The High Court is this week hearing a claim that argues a planning inspector's decision to allow an exploratory oil drilling project in an Area of Outstanding Natural Beauty failed to consider the harms of the future extraction of hydrocarbons on the environment.

Frack Free Balcombe Residents Association (FFBRA), acting through resident Sue Taylor, is in the High Court today (19 July) in an attempt to quash the planning permission on grounds that allege the decision was irrational, failed to comply with planning regulations and the council's local plan and failed to consider climate change.

West Sussex refused planning permission in March 2021, as the project would represent "major development" in the High Weald Area of Outstanding Natural Beauty (AONB), for which there "are no exceptional circumstances, and which is not in the public interest".

In refusing the application, the council also concluded that there were alternative sources of hydrocarbon supply, both indigenous and imported, to meet national needs.

It added: "[There] is scope for meeting the need in some other way, outside of nationally designated landscapes. It would therefore be contrary to policies set out in the West Sussex Joint Local Minerals Plan 2018 and the National Planning Policy Framework (NPPF)."

But the developer, Angus Energy Weald Basin No 3 Ltd., subsequently appealed to the Planning Inspectorate, leading to an inspector's decision in February 2023 to allow the appeal.

In their decision letter, the inspector stated that all adverse impacts of the development could be acceptably mitigated in planning terms but with the notable exception that there would be a moderate adverse impact on the landscape of the AONB, contrary to the Mid Sussex District Plan and the NPPF.

"Even such moderate harm to the AONB carries great weight in terms of the NPPF," they added.

"Against that is to be balanced the evident national need I have identified for continued hydrocarbon exploration and assessment in the interests of energy supply security pending ultimate transition net carbon-zero energy provision.
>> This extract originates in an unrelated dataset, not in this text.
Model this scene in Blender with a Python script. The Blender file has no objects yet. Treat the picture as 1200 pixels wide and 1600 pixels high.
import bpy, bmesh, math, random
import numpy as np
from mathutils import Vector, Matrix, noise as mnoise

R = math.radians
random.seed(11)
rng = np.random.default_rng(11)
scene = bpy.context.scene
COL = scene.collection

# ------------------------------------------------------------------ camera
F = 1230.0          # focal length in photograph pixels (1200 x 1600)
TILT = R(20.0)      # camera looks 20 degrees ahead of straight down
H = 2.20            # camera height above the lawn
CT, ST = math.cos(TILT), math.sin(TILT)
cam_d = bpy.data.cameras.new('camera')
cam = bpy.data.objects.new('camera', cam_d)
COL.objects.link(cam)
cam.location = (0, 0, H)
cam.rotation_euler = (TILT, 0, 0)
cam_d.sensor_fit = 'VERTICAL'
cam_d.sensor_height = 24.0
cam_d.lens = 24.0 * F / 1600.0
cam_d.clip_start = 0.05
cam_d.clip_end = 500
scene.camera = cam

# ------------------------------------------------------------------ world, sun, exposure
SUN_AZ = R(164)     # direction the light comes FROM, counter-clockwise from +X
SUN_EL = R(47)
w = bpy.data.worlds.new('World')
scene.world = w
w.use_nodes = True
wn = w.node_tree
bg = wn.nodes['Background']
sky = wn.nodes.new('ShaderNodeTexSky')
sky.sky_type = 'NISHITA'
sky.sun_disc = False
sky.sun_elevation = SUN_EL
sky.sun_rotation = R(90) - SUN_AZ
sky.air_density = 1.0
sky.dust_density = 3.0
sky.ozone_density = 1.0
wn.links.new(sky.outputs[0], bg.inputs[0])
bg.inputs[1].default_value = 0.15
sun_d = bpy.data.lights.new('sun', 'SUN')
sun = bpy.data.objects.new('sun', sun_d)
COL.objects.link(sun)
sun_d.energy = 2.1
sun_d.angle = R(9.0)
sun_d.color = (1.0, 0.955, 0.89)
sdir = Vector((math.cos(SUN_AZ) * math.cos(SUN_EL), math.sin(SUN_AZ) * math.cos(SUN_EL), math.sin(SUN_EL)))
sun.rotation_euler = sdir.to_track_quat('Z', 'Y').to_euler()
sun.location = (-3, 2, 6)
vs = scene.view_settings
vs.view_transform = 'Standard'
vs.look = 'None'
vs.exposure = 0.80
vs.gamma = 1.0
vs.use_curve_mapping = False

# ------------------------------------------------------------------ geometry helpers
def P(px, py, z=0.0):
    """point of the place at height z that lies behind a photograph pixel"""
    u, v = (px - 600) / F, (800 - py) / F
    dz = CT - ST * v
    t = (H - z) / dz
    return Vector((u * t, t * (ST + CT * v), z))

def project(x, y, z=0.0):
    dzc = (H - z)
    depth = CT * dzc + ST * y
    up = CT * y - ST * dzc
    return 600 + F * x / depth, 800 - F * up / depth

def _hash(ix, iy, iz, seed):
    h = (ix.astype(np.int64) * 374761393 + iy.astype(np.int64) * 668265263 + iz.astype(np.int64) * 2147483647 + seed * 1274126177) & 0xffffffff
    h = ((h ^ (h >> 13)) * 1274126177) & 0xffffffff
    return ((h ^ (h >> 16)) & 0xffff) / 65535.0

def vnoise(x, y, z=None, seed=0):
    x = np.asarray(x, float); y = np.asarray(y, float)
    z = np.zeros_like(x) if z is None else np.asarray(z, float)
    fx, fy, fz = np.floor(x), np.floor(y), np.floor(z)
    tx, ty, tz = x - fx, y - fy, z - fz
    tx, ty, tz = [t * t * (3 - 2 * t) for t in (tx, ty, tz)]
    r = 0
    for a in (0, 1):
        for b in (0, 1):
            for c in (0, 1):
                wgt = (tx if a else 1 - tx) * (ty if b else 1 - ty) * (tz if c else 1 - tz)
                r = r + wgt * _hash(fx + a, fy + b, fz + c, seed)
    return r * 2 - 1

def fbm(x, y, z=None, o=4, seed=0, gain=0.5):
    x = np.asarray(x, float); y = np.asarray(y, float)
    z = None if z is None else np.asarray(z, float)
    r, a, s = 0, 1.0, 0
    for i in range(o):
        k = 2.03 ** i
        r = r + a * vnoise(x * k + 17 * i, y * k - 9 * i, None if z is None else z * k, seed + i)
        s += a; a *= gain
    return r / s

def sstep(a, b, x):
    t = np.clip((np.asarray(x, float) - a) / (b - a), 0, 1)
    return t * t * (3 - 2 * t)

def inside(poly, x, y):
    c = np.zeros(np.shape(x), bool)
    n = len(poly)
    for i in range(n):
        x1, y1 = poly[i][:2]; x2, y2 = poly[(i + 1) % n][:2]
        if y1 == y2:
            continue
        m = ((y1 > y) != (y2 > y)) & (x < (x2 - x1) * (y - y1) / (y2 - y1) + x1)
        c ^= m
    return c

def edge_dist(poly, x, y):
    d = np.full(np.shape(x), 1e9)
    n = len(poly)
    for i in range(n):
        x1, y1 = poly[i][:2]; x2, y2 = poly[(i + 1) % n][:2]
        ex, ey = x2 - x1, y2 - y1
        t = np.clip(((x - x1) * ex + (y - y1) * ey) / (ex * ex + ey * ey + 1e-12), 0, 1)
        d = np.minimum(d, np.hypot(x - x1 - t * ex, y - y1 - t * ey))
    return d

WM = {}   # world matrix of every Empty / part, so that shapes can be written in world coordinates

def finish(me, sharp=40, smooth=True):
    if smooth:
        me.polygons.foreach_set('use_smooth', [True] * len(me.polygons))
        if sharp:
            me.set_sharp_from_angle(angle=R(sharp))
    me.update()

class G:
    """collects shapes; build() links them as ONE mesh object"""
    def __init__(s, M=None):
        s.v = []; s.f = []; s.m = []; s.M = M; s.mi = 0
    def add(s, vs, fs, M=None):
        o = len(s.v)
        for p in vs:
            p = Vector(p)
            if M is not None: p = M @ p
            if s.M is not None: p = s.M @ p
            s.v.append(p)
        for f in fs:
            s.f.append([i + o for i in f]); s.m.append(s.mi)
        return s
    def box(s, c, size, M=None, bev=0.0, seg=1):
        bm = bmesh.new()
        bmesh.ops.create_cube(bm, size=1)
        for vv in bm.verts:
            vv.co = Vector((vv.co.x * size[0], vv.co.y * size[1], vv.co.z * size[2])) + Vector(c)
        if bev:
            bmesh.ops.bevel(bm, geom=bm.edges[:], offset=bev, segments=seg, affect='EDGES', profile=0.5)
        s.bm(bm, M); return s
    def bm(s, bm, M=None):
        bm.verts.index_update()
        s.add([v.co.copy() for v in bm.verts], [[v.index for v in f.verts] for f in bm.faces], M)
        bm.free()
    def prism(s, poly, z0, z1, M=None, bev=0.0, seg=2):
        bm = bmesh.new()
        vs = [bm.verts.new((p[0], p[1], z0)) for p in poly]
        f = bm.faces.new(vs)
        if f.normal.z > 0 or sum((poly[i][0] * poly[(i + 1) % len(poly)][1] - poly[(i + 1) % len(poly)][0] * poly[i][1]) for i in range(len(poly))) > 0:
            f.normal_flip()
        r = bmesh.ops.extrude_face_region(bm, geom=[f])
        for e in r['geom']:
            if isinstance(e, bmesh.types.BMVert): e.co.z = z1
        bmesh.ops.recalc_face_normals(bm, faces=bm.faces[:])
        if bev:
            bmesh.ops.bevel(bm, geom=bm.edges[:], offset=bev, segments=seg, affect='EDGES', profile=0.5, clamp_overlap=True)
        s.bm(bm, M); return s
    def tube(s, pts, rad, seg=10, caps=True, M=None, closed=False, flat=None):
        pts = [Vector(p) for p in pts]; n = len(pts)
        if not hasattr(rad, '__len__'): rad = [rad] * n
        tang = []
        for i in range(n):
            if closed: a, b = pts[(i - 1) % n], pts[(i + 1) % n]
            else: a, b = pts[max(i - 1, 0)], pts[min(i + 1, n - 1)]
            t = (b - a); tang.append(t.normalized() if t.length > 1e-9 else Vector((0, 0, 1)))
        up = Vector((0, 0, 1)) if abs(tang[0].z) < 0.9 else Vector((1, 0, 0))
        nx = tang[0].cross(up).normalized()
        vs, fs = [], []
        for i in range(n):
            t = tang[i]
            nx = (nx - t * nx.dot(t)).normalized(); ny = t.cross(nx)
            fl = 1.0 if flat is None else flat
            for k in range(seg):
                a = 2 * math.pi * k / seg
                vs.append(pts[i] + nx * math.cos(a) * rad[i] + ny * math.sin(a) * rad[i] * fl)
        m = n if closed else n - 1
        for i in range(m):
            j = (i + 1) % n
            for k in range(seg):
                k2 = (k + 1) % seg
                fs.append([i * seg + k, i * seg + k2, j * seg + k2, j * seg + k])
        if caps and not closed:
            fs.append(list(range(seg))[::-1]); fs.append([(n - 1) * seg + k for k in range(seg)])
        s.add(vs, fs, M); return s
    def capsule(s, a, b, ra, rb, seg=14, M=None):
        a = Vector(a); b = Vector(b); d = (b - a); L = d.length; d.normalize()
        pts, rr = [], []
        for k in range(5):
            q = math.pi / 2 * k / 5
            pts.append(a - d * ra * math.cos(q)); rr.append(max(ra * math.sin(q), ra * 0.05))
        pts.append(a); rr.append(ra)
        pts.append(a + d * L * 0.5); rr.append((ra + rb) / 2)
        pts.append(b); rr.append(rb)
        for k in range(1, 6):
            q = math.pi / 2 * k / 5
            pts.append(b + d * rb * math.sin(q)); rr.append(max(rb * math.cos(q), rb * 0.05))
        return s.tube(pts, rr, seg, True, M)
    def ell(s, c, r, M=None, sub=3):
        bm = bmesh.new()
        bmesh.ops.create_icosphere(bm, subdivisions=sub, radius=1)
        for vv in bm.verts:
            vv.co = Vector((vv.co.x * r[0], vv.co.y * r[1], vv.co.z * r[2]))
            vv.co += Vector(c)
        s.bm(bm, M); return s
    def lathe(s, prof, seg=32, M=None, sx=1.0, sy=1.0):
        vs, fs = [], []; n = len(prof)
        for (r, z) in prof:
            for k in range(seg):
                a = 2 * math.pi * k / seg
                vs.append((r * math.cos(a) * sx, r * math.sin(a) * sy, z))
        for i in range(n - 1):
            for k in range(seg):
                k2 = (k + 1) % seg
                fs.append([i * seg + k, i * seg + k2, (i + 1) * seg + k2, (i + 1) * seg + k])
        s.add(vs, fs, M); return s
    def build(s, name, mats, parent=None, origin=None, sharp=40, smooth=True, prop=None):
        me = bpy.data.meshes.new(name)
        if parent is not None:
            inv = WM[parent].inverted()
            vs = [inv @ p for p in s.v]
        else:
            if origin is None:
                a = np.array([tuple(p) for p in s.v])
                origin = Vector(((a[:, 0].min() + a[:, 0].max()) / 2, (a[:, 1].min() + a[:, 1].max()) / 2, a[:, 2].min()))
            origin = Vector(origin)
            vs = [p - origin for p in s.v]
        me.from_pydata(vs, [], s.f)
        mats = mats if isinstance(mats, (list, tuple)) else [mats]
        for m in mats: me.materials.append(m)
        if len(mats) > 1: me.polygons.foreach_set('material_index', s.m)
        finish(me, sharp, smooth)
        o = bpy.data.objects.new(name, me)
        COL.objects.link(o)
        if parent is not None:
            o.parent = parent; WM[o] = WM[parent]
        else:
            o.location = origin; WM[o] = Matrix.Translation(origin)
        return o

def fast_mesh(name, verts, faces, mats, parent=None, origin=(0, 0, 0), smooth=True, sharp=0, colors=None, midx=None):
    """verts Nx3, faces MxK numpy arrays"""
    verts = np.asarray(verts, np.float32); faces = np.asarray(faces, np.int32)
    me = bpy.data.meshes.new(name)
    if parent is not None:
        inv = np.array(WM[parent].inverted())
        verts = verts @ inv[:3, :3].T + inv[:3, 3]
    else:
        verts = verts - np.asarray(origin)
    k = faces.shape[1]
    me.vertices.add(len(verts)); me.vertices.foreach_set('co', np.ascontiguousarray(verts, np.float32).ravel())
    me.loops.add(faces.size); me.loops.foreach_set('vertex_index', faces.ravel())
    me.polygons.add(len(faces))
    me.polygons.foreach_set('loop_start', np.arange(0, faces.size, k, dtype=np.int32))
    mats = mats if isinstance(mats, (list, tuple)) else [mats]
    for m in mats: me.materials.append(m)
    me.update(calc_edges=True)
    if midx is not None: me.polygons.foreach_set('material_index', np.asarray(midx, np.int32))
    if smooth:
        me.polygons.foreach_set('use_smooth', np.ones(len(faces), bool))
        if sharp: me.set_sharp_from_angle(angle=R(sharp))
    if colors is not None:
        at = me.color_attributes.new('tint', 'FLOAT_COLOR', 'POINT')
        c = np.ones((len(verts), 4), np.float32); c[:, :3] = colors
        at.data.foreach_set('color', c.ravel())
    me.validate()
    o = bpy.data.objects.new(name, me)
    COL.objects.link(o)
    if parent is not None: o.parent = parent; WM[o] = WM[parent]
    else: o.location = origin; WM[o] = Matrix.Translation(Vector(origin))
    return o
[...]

"In my overall judgement, the national need is the overriding consideration and furthermore amounts to the requisite exceptional justification for permitting this major development within the High Weald AONB."

FFBRA's statutory review claim is being brought against Angus Energy Weald Basin No 3, West Sussex County Council and the Housing and Communities Secretary.

FFBRA is represented by law firm Leigh Day, as well as barristers David Wolfe KC and Merrow Golden. It will be argued that the inspector, having taken into account the benefits, should have also taken into account the harm to the environment if hydrocarbons were discovered and extracted to be used as part of the national energy supply.

The claimant is advancing the following six grounds:

  1. Acted irrationally by only taking into account benefits, but not the harms of the future extraction of hydrocarbons.
  2. Unlawfully interpreted and/or applied policy M7 of the West Sussex Joint Local Minerals Plan 2018.
  3. Failed to consider alternatives to development in the Area of Outstanding Natural Beauty, as required under the exceptional circumstances test in national and local policy.
  4. Failed to comply with the Town and Country Planning (Environmental Impact Assessment) Regulations 2017 with no consideration of whether the development was an integral part of a wider project and no consideration of the environmental effects of emissions.
  5. Failed to consider the development's impacts on climate change.
  6. Failed to assess (or take into account an assessment of) impact on watercourses.

Leigh Day environment team solicitor Rowan Smith said: "The important legal principle here, which our client's case seeks to establish, is whether the Government must assess the planning merits of a fossil fuel project in a balanced, and therefore lawful, way.

“If the Government is allowed by the Courts to take into account the benefits, whilst ignoring the environmental harms, then that will set a damaging precedent and represent a major setback for the climate, so our client will argue.”